Begin

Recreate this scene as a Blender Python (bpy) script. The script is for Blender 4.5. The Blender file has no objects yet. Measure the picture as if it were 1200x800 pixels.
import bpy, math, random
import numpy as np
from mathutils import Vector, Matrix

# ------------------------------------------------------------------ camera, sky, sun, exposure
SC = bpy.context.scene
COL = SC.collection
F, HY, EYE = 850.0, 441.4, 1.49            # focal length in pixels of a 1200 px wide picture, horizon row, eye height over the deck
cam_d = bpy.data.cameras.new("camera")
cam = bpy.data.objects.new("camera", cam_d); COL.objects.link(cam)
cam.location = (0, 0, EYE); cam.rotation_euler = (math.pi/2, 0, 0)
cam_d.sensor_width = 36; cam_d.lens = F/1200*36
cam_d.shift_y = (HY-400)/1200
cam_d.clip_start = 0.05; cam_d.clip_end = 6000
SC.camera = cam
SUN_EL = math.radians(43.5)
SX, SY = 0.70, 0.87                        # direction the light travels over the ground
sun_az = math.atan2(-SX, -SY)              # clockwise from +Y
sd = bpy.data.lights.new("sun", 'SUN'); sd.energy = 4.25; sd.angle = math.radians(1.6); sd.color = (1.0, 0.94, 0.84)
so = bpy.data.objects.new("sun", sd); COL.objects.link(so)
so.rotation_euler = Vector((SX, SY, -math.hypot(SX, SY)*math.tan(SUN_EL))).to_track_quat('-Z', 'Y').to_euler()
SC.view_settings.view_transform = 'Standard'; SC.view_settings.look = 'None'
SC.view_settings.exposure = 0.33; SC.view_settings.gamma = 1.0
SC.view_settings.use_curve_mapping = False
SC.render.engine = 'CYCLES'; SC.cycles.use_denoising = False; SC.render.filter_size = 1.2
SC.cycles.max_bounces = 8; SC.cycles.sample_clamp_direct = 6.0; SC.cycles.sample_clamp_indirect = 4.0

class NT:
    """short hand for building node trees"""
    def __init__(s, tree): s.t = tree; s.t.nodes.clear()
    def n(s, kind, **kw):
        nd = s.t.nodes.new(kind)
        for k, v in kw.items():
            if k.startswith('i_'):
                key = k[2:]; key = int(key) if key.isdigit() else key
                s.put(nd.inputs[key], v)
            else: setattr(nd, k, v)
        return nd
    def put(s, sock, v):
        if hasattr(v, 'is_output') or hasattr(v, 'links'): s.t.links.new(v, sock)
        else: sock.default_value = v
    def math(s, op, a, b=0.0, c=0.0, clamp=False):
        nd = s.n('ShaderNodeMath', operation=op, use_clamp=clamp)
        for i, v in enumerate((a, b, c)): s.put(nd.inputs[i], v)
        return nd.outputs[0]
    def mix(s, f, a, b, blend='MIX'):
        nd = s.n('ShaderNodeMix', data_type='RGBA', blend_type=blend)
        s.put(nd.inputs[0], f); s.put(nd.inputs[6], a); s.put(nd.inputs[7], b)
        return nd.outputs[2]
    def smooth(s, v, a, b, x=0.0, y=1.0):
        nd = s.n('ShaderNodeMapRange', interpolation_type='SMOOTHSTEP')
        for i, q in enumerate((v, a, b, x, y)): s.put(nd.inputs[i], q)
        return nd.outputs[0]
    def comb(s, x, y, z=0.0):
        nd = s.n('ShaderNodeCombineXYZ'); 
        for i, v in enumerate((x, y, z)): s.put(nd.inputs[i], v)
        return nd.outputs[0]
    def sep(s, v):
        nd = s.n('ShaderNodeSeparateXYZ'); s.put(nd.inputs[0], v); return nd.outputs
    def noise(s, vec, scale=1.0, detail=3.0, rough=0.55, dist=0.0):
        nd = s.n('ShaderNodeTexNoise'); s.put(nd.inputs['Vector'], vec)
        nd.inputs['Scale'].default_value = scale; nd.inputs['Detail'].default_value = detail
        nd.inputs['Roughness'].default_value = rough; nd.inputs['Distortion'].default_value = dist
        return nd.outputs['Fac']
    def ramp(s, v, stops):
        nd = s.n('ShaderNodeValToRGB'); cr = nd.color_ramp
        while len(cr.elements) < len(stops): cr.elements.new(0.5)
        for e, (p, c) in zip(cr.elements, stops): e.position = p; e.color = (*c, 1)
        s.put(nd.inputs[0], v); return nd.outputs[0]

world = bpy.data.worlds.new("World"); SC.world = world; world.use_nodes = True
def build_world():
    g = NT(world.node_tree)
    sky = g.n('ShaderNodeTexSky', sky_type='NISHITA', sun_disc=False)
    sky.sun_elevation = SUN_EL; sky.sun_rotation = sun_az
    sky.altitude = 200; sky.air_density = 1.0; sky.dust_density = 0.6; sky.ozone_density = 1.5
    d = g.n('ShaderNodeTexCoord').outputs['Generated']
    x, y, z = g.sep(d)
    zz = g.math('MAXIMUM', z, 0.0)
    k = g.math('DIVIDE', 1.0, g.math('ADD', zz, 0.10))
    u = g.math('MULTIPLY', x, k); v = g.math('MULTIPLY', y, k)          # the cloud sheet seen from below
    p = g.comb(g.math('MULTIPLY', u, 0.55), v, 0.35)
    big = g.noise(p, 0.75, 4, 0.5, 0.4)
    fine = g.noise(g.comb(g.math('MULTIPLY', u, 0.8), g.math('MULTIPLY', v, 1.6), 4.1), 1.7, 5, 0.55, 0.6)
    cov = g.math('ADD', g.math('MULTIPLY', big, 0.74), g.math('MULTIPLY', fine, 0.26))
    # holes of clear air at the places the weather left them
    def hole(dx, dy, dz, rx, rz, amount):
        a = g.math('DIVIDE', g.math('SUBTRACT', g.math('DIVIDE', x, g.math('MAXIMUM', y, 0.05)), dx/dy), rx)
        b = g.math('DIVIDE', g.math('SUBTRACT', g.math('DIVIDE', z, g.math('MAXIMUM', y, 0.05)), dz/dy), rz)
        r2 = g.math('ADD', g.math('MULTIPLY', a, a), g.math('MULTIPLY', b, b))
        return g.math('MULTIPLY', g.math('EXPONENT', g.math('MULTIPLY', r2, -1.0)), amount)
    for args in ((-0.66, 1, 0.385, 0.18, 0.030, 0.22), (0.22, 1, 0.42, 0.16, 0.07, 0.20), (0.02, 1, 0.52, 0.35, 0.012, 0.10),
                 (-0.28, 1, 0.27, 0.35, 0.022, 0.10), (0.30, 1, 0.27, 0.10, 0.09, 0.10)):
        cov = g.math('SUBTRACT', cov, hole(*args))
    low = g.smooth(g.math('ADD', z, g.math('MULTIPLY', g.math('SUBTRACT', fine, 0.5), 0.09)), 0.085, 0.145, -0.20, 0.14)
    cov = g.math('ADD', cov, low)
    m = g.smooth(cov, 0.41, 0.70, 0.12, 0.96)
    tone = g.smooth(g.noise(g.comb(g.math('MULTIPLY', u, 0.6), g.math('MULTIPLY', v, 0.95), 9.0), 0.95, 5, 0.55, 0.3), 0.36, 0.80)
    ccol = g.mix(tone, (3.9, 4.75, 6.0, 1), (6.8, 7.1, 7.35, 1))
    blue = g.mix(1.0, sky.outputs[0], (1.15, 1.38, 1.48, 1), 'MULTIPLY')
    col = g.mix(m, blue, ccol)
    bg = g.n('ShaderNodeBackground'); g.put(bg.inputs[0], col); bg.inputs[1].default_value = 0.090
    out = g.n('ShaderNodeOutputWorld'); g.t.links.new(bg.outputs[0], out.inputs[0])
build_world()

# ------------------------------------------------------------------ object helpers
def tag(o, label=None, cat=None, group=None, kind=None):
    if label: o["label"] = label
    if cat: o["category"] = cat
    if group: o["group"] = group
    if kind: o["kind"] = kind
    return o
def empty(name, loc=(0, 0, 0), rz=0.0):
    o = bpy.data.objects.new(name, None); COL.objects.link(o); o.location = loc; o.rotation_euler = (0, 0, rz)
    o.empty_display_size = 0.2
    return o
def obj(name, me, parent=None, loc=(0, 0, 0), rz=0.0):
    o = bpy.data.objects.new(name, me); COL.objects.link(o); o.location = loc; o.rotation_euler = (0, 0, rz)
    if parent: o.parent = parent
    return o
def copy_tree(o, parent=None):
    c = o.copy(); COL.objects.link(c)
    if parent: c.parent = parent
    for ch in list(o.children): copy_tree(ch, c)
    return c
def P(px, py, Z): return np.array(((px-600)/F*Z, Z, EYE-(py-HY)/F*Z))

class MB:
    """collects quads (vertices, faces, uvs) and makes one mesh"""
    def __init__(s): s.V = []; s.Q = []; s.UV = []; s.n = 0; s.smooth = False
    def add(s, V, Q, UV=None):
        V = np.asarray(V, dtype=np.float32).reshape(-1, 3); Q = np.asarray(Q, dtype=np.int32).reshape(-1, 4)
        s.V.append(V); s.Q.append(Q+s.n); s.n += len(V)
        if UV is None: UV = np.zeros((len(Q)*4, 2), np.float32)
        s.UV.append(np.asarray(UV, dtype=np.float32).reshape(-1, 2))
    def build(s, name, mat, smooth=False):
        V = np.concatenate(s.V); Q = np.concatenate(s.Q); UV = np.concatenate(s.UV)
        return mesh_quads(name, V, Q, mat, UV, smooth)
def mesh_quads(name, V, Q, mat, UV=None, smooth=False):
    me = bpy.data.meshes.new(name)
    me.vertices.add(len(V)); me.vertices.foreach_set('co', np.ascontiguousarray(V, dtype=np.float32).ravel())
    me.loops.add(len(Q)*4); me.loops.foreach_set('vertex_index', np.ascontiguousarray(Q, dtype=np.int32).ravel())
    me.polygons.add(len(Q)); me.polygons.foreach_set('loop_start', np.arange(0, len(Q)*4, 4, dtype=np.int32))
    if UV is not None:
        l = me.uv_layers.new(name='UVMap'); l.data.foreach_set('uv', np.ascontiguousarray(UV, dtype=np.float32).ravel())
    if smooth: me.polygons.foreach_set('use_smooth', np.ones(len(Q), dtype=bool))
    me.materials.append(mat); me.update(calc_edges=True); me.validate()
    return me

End

= TASK BRIEF =
Return exactly the lines from the beginning of the data above through the one containing "from mathutils import Vector, Matrix", please. Include both end lines and add nothing else.

= TASK SOLUTION =
Recreate this scene as a Blender Python (bpy) script. The script is for Blender 4.5. The Blender file has no objects yet. Measure the picture as if it were 1200x800 pixels.
import bpy, math, random
import numpy as np
from mathutils import Vector, Matrix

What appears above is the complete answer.